Whenever I bring you any of Stockhausen's music on The Sound Barrier I never seem to have the time to really delve into what the pieces are doing musically, nor to give you the real pointers about what to listen for. I try to do a little more of this in the show's regular blogs, but even this only ever scratches the surface. But his music, perhaps more than that of anyone else, rewards the time you give it, and it has certainly rewarded me the time I took to come to it.

It is what brings me back, time and time again, to this small and wonderful town in Germany where Stockhausen lived and where his Archives now flourish, thanks to the untiring work of the Foundation, where you can come and book time and study how these works were created, as if you are looking over the composer's shoulders while he worked. You see not only how the works were formed musically – how he gathered ideas for structure, just as an architect might do, and then slowly and always creatively, filled in the details – but also the things that interested him at the time: articles he was reading about some new black hole that had been discovered, or a comet that was on its way to Earth, or some interesting religious ritual practised by a remote tribe or culture he had just read about. He always put these things aside and included them amongst the folders and folders of musical sketch material, because this is what he wanted people to see when, in the future, they sought to understand what was in his head as he composed.
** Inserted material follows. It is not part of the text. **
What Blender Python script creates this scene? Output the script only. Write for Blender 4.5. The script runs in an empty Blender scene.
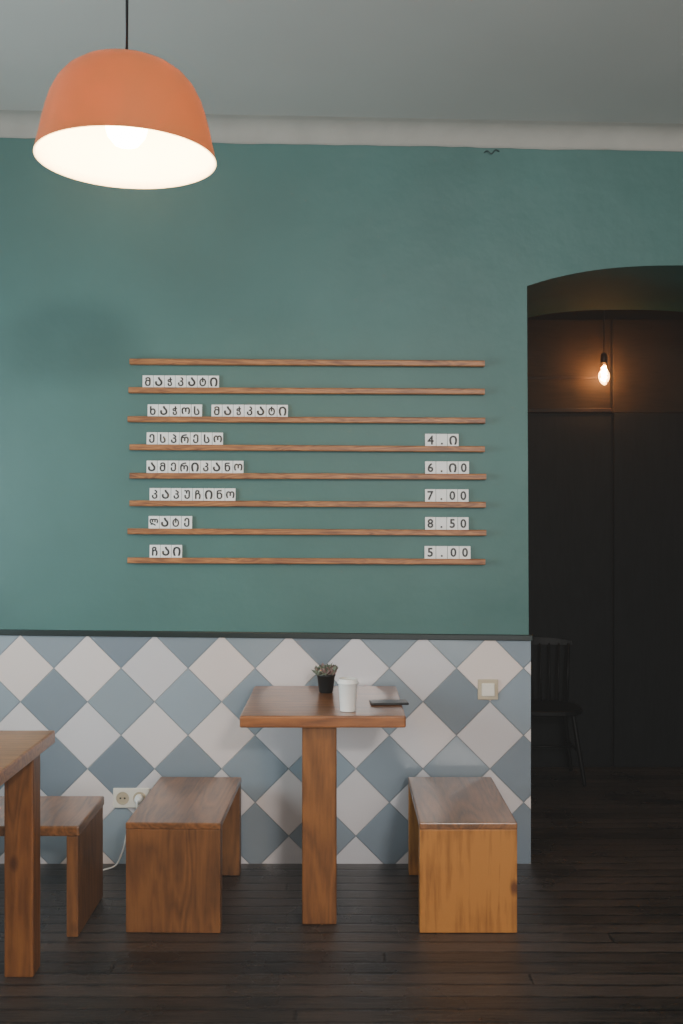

Stockhausen's works are in some ways like a set of runes or tarot cards – you can read them in many different ways but, once you decide upon the things that you believe their component bits to signify, then when you look at how he has assembled those bits, how he fitted them together, always there will be something interesting to learn. Whatever you take into his music, he will tell you something new about it, give you a new perspective. And always, even decades afterwards, the sounds he has created are new and interesting and, once you know a little of how they have been put together, you, like me, will find reason to be agog at the inventiveness of it all, and to continue to marvel at how both the architect and the designer are bursting with ideas in everything he did.

It was a long way, it seems, from finding that amazing bit of music at the end of the radio dial in Niddrie in 1970 to now, as I sit in the Stockhausen Guest House in Kürten typing this. But it is a journey that has, for all the years it has taken, felt like a whirlwind. It is why I keep coming back here to study more and why I keep coming back to the chair of The Sound Barrier, each week, with yet another reason to bring you some of this music that never stops giving something new.